First of all, I ran through my simulator 1000 times to see how many times each team won:

350 Stanford
276 Cal State Fullerton
191 Southern California
 43 Long Beach State
 28 Rice
 18 Pepperdine
 12 Tulane
 16 Cal-Santa Barbara
 15 Nebraska
 13 Arizona State
 11 Miami, Florida
  8 Louisiana State
 10 Tennessee
  2 South Carolina
  3 Georgia
  4 California

Next, I picked one representative run to look at:

Thursday, May 24:

Stanford 2, California 0
Georgia 2, Cal State Fullerton 0
South Carolina 3, Southern California 2
Long Beach State 1, Tennessee 0
Rice 7, Louisiana State 2
Pepperdine 10, Miami, Florida 8
Tulane 4, Arizona State 3
Cal-Santa Barbara 10, Nebraska 4

Friday, May 25:

California 6, Stanford 3
Cal State Fullerton 10, Georgia 1
South Carolina 4, Southern California 1
Tennessee 5, Long Beach State 0
Rice 9, Louisiana State 7
Miami, Florida 5, Pepperdine 4
Tulane 9, Arizona State 0
Cal-Santa Barbara 11, Nebraska 7

Saturday, May 26:

Stanford 1, California 0
Georgia 10, Cal State Fullerton 4
Southern California 5, South Carolina 3
Tennessee 1, Long Beach State 0
Louisiana State 8, Rice 2
Miami, Florida 7, Pepperdine 4
Tulane 4, Arizona State 0
Cal-Santa Barbara 0, Nebraska 0

Sunday, May 27:

Stanford 8, California 5
Cal State Fullerton 9, Georgia 8
South Carolina 2, Southern California 0
Long Beach State 1, Tennessee 0
Rice 1, Louisiana State 0
Pepperdine 7, Miami, Florida 5

Monday, May 28:

Georgia 7, Cal State Fullerton 5
Tennessee 1, Long Beach State 0
Miami, Florida 8, Pepperdine 3

The upset bug bites hard in the first round, as the #2, #3, #4, and #6 teams all bow out.
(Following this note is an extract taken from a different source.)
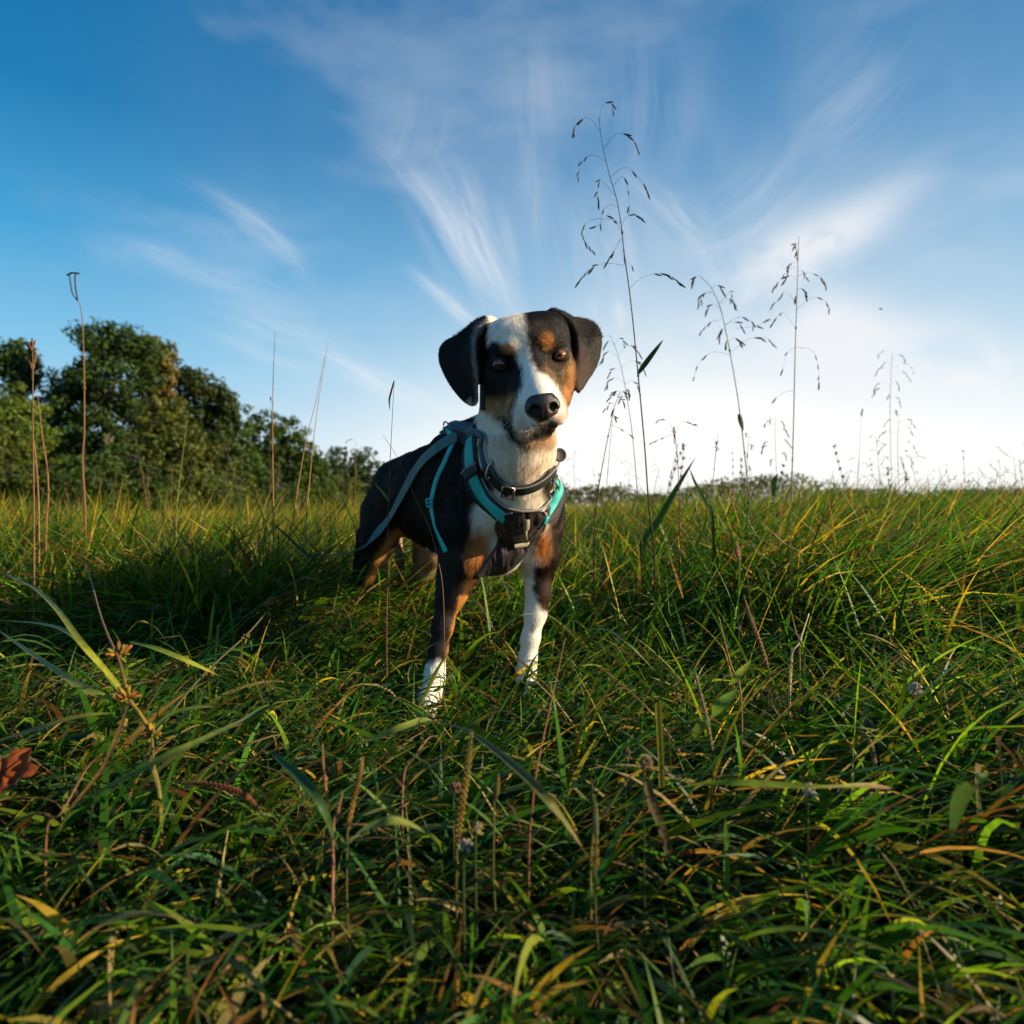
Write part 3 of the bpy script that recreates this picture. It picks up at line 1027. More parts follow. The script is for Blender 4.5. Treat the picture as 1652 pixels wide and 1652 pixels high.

Oddly enough, in all four cases this represents a California team losing to an underdog Southeastern team; obviously, California teams are chokers and there's a deep media bias built into the random number generator in my computer (if you've ever used evidence that weak in a discussion of regional superiority, or worse yet, if you don't recognize that last sentence as sarcasm, please turn off your computer now).

Thursday, May 31:

Stanford 2, Cal-Santa Barbara 1
Georgia 4, Tulane 0
Miami, Florida 5, South Carolina 2
Rice 9, Tennessee 2

Friday, June 1:

Stanford 8, Cal-Santa Barbara 5
Georgia 5, Tulane 3
South Carolina 3, Miami, Florida 1
Tennessee 6, Rice 1

Saturday, June 2:

Cal-Santa Barbara 8, Stanford 3
Tulane 3, Georgia 2
South Carolina 6, Miami, Florida 0
Rice 3, Tennessee 1

Sunday, June 3:

Stanford 9, Cal-Santa Barbara 6
Tulane 3, Georgia 0
South Carolina 7, Miami, Florida 5
Rice 11, Tennessee 8

Monday, June 4:

Tulane 8, Georgia 2

Stanford, Tulane, South Carolina, and Rice head to Omaha, where Stanford would be a fairly prohibitive favorite (by baseball standards, anyway) in this scenario. Note that, despite the best-of-five format, none of these four have played more than 8 games so far, although Miami and Georgia played nine before going out.

Friday, June 8:

Rice 2, Stanford 1
South Carolina 5, Tulane 2

Saturday, June 9:

Stanford 9, Rice 7
Tulane 11, South Carolina 8

Sunday, June 10:

Stanford 8, Rice 4
South Carolina 10, Tulane 2

Sunday, June 10:

Stanford 3, Rice 2
South Carolina 9, Tulane 4

In a nice balance between the desire for the underdog and the desire for the best team to win, we get the best team playing a Cinderella on a nice, lucky run. Oddly enough, these are the same two teams that played in the finals in the simulation I ran last year; I'm sure there's a conspirancy there, too.

Thursday, June 14 - Sunday, June 17:

Stanford 1, South Carolina 0
Stanford 8, South Carolina 1
South Carolina 9, Stanford 4
Stanford 6, South Carolina 2

No Monday-night title game this time, which probably won't break CBS's heart; as I pointed out last year, that'll only happen every few years, but could draw OK when it does if promoted right.